There is a Service, in France, called “Le Mobilier National” (“National Furniture”) that stores all objects of furniture and decoration belonging to the State, and lends them to official Services, such as “Préfectures” that have a role of representation in the Country in addition to their administrative role.

[Page 53, line 11] the Élysée palace built in 1718 ; assigned to the French Président de la République in 1848, then again in 1870.

[Page 54, line 1] en ce coing sont les Saxons … :

In that corner are Saxons, Estrelins, Ostrogotz, and Alemans people in olden days invincible, nowadays derelict and subjugated by a little crippled man. They claim from us vengeance, succours, restitution of their first good sense and liberty antique.

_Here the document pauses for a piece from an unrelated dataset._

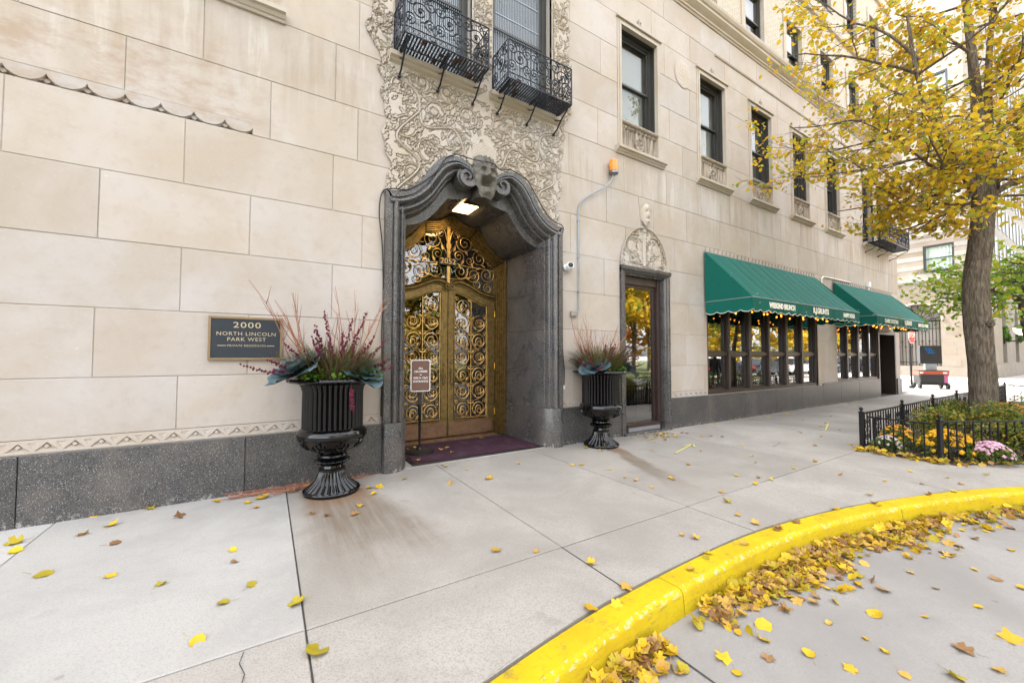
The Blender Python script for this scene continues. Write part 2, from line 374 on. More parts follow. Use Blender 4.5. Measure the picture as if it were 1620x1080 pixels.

[Translated by the Editor]

This is by Francois Rabelais (1494-1553) in “Le Quart Livre” ie “The Fourth Book”. It is in the characteristic old French of that celebrated author. He knew several languages, hence in the middle of the text, we find Aber keist that is German, meaning ‘fallen’, ‘destitute’, ‘derelict’; from the tongue of the lansquenets (German mercenary soldiers) (!).

Aber geids is also found in the “Briefve déclaration”, a sort of glossary appended to the Quart Livre by Rabelais. The “little crippled man” is supposed to be the Emperor Charles the Fifth (1500-1558), (left) who suffered from gout, and ruled over the Holy Roman Empire, which included Spain, the German states, and the Netherlands.

Obviously, Kipling is referring to the Germans and their allies ; but what is the significance of the “little crippled man”. Is he perhaps Adolf Hitler ? And is he here to mean that the “victory” of the Allies was fragile ?

[Page 54, line 9] to uproot the idea of boche responsibility … It is interesting to see that early in the inter-war years, and in spite of his political ideas, Kipling had seen and understood that, as he predicts here, the Germans would try again.

[Page 56, line 14] Orphée aux Enfers Orpheus in the Underworld, opera buffa (light opera) by Jacques Offenbach (1819-1880), not to be confused with Orpheus and Eurydice by Christoph Gluck (1714-1787).

[Page 57, line 8] Poincaré Raymond Poincaré was Prime Minister of France from 1911 to 1912, and President from 1913 to 1920. He was a conservative politician, and a hard-liner against Germany.

[Page 58, line 11] Lorrainer This is an error on Kipling’s part, since the French name for a citizen of Lorraine is actually “Lorrain”. Lorraine (of which the principal city is Nancy), and Alsace, were annexed by the Germans at the end of the Franco-Prussian War of 1870, and returned to France in 1919 under the Peace Settlement.

[Page 58, line 12] Clemenceau Georges Clemenceau (right), 1841-1929, journalist and statesman, was Prime Minister of France from 1906-1909 and 1917-1920. He is commonly nicknamed ‘le Tigre’ (the Tiger) for his fierce determination as a wartime leader.

[Page 58, line 19] Thiers and Gambetta Thiers (1797-1877) and Gambetta (1838-1882) were important statesmen and politicians, in – respectively – the middle and the second part of the XIXth century.

[Page 58, line 21] Rochefort politician and journalist (1830-1913), opponent of Napoléon III, and exiled ; thereafter promoting ultra-nationalist ideas.

[Page 59, line 21] then the accolade An embrace. This was quite common between men in those times, and is again nowadays; it is required at the ceremony of presenting an official décoration, such as Légion d’Honneur.

[Page 59, line 22] L’Homme Enchaîné ‘Man in Chains’. Clemenceau’s political journal, originally titled “L’Homme Libre” (The Free Man), changed its title when press censorship was instituted in 1915.